### Aim
Print every line of the listing exactly, please.

### Material

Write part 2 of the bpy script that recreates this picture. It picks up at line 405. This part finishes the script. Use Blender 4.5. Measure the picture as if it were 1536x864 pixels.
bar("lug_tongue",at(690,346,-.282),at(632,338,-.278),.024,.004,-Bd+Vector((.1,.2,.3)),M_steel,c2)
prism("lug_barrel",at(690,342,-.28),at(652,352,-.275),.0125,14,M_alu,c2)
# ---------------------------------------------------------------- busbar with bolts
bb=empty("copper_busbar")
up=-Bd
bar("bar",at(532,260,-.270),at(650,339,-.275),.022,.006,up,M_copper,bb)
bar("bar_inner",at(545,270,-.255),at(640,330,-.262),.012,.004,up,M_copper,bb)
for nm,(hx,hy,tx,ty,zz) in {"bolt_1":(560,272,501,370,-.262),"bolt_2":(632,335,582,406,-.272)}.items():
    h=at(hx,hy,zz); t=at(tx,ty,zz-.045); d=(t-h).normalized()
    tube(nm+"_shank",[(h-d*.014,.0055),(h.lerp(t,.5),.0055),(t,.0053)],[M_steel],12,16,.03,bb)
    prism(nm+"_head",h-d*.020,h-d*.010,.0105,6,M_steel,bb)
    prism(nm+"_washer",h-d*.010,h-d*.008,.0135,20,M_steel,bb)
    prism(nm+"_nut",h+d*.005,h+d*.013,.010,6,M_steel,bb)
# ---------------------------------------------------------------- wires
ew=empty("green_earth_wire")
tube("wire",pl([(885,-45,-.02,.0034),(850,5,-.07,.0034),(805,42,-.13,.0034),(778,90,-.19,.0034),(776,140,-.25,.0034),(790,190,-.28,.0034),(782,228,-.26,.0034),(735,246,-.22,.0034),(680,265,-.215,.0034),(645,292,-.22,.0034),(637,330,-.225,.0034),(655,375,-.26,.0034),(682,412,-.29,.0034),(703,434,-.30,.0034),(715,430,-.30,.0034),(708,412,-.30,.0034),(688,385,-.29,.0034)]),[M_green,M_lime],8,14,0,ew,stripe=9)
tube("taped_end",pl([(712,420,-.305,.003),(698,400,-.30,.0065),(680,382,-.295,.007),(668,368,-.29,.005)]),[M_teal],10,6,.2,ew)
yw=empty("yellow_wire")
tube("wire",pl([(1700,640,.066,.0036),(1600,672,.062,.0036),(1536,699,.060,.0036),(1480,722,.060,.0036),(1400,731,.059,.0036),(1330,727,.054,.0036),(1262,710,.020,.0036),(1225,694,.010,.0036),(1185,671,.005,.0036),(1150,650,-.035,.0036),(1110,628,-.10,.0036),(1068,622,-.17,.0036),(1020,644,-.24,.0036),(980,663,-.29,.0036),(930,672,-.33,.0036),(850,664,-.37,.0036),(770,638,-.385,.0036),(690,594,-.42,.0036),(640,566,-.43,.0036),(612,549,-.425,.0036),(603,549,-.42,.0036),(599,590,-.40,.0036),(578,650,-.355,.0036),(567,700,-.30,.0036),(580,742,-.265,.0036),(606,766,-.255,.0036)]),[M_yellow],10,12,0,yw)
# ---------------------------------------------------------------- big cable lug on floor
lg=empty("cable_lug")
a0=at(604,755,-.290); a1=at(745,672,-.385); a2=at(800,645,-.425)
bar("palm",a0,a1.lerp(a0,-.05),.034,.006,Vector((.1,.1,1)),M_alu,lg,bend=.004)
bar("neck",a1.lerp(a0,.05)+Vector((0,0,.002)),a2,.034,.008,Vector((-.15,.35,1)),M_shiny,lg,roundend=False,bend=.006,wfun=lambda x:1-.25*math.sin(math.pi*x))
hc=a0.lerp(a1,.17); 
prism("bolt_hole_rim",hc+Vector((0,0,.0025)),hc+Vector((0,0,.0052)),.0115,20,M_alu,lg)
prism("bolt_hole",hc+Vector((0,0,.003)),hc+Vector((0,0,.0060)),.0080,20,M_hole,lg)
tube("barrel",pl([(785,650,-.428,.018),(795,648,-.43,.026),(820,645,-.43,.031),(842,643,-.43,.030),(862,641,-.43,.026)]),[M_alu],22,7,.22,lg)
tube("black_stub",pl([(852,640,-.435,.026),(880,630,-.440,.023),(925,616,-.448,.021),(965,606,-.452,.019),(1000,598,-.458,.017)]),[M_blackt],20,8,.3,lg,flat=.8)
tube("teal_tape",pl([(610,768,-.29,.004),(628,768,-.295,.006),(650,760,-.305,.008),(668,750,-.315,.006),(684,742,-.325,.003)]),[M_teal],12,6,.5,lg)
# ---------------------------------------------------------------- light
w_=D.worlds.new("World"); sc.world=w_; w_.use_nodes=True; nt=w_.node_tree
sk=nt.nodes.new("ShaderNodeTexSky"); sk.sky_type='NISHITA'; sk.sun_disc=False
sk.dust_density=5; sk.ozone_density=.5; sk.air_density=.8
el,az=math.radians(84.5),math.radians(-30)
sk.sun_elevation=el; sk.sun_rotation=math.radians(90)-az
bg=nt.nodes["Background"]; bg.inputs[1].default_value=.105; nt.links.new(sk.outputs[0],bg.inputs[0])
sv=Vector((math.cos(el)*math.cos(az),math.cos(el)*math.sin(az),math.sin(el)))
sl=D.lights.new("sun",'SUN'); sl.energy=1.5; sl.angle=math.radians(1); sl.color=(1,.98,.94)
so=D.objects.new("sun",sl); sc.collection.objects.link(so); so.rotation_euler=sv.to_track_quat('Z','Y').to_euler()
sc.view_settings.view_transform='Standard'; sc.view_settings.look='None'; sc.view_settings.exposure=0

### Solution for this exercise
Write part 2 of the bpy script that recreates this picture. It picks up at line 405. This part finishes the script. Use Blender 4.5. Measure the picture as if it were 1536x864 pixels.
bar("lug_tongue",at(690,346,-.282),at(632,338,-.278),.024,.004,-Bd+Vector((.1,.2,.3)),M_steel,c2)
prism("lug_barrel",at(690,342,-.28),at(652,352,-.275),.0125,14,M_alu,c2)
# ---------------------------------------------------------------- busbar with bolts
bb=empty("copper_busbar")
up=-Bd
bar("bar",at(532,260,-.270),at(650,339,-.275),.022,.006,up,M_copper,bb)
bar("bar_inner",at(545,270,-.255),at(640,330,-.262),.012,.004,up,M_copper,bb)
for nm,(hx,hy,tx,ty,zz) in {"bolt_1":(560,272,501,370,-.262),"bolt_2":(632,335,582,406,-.272)}.items():
    h=at(hx,hy,zz); t=at(tx,ty,zz-.045); d=(t-h).normalized()
    tube(nm+"_shank",[(h-d*.014,.0055),(h.lerp(t,.5),.0055),(t,.0053)],[M_steel],12,16,.03,bb)
    prism(nm+"_head",h-d*.020,h-d*.010,.0105,6,M_steel,bb)
    prism(nm+"_washer",h-d*.010,h-d*.008,.0135,20,M_steel,bb)
    prism(nm+"_nut",h+d*.005,h+d*.013,.010,6,M_steel,bb)
# ---------------------------------------------------------------- wires
ew=empty("green_earth_wire")
tube("wire",pl([(885,-45,-.02,.0034),(850,5,-.07,.0034),(805,42,-.13,.0034),(778,90,-.19,.0034),(776,140,-.25,.0034),(790,190,-.28,.0034),(782,228,-.26,.0034),(735,246,-.22,.0034),(680,265,-.215,.0034),(645,292,-.22,.0034),(637,330,-.225,.0034),(655,375,-.26,.0034),(682,412,-.29,.0034),(703,434,-.30,.0034),(715,430,-.30,.0034),(708,412,-.30,.0034),(688,385,-.29,.0034)]),[M_green,M_lime],8,14,0,ew,stripe=9)
tube("taped_end",pl([(712,420,-.305,.003),(698,400,-.30,.0065),(680,382,-.295,.007),(668,368,-.29,.005)]),[M_teal],10,6,.2,ew)
yw=empty("yellow_wire")
tube("wire",pl([(1700,640,.066,.0036),(1600,672,.062,.0036),(1536,699,.060,.0036),(1480,722,.060,.0036),(1400,731,.059,.0036),(1330,727,.054,.0036),(1262,710,.020,.0036),(1225,694,.010,.0036),(1185,671,.005,.0036),(1150,650,-.035,.0036),(1110,628,-.10,.0036),(1068,622,-.17,.0036),(1020,644,-.24,.0036),(980,663,-.29,.0036),(930,672,-.33,.0036),(850,664,-.37,.0036),(770,638,-.385,.0036),(690,594,-.42,.0036),(640,566,-.43,.0036),(612,549,-.425,.0036),(603,549,-.42,.0036),(599,590,-.40,.0036),(578,650,-.355,.0036),(567,700,-.30,.0036),(580,742,-.265,.0036),(606,766,-.255,.0036)]),[M_yellow],10,12,0,yw)
# ---------------------------------------------------------------- big cable lug on floor
lg=empty("cable_lug")
a0=at(604,755,-.290); a1=at(745,672,-.385); a2=at(800,645,-.425)
bar("palm",a0,a1.lerp(a0,-.05),.034,.006,Vector((.1,.1,1)),M_alu,lg,bend=.004)
bar("neck",a1.lerp(a0,.05)+Vector((0,0,.002)),a2,.034,.008,Vector((-.15,.35,1)),M_shiny,lg,roundend=False,bend=.006,wfun=lambda x:1-.25*math.sin(math.pi*x))
hc=a0.lerp(a1,.17); 
prism("bolt_hole_rim",hc+Vector((0,0,.0025)),hc+Vector((0,0,.0052)),.0115,20,M_alu,lg)
prism("bolt_hole",hc+Vector((0,0,.003)),hc+Vector((0,0,.0060)),.0080,20,M_hole,lg)
tube("barrel",pl([(785,650,-.428,.018),(795,648,-.43,.026),(820,645,-.43,.031),(842,643,-.43,.030),(862,641,-.43,.026)]),[M_alu],22,7,.22,lg)
tube("black_stub",pl([(852,640,-.435,.026),(880,630,-.440,.023),(925,616,-.448,.021),(965,606,-.452,.019),(1000,598,-.458,.017)]),[M_blackt],20,8,.3,lg,flat=.8)
tube("teal_tape",pl([(610,768,-.29,.004),(628,768,-.295,.006),(650,760,-.305,.008),(668,750,-.315,.006),(684,742,-.325,.003)]),[M_teal],12,6,.5,lg)
# ---------------------------------------------------------------- light
w_=D.worlds.new("World"); sc.world=w_; w_.use_nodes=True; nt=w_.node_tree
sk=nt.nodes.new("ShaderNodeTexSky"); sk.sky_type='NISHITA'; sk.sun_disc=False
sk.dust_density=5; sk.ozone_density=.5; sk.air_density=.8
el,az=math.radians(84.5),math.radians(-30)
sk.sun_elevation=el; sk.sun_rotation=math.radians(90)-az
bg=nt.nodes["Background"]; bg.inputs[1].default_value=.105; nt.links.new(sk.outputs[0],bg.inputs[0])
sv=Vector((math.cos(el)*math.cos(az),math.cos(el)*math.sin(az),math.sin(el)))
sl=D.lights.new("sun",'SUN'); sl.energy=1.5; sl.angle=math.radians(1); sl.color=(1,.98,.94)
so=D.objects.new("sun",sl); sc.collection.objects.link(so); so.rotation_euler=sv.to_track_quat('Z','Y').to_euler()
sc.view_settings.view_transform='Standard'; sc.view_settings.look='None'; sc.view_settings.exposure=0